At the age of 18, Reynolds left home to join a group of instrumental musicians, and after some wandering both musically and geographically, settled in the progressive little burg of Charlottesville, Virginia. "Coming into Charlottesville, it just looked like the cutest, sweetest little town in the world. I didn't want to live in the Midwest anymore, either -- the music scene for me was just nothing (there). I started meeting people in Charlottesville that were really into writing their own music. Moving there literally opened me up and told me it was all right to do my own thing. Then, as now, you couldn't really say Charlottesville was a 'blah blah blah' scene, a one genre town," Reynolds says. "That's probably what a lot of people get out of the Dave Matthews Band. If anything, they sort of represent the eclecticism of what's going on there. When I first arrived, there were lots of blues bands and country bands, but there was also this group who would mix musics and styles and not worry so much about the boundaries, who were the people I got in with. I think that's the way it should be done. Everybody's an individual, and has something to add, their own personal world view to express (through music)."

Reynolds doesn't seem to mind that many people will probably show up at a given gig because of his close association with Matthews -- Dave's his friend, after all, and Reynolds is confident they can find the same energy and eclecticism if they're willing to be open-minded. In fact, when questioned, Reynolds agrees that fame such as Matthews enjoys (?) would probably seem like just one more authority figure putting the clamps on his soul.

"I only realize those things at my age now. When I was a lot younger, I probably wouldn't have been able to see that as clear. I would probably treat that kind of fame and fortune, because it's so time-consuming, as another type of authority. That's why I don't tour (with the Dave Matthews Band). Just about any band I've ever been in I've quit, except for my band," he laughs. "By not coming into the Dave Matthews Band, I'm always there when they record and for the acoustic tours -- I do my own thing, and then when the time comes, its a really sweet side gig. It's just hard for me to stay in one place."
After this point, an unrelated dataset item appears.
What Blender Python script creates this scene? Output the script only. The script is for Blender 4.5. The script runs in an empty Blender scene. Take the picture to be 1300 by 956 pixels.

Indeed, Reynolds compares the "always on the run" aspect of moving around to his musical explorations, where his life informs his music and vice versa. "It's like a book," he says. "While you're reading it, you have to believe it's true to get something out of it. It's the same with religions and music. In order to get out of it what you need to, you totally have to give yourself up to the moment. It's almost like a metaphor in a way -- it's a personal education to move around and place yourself in different situations, and music isn't really any different."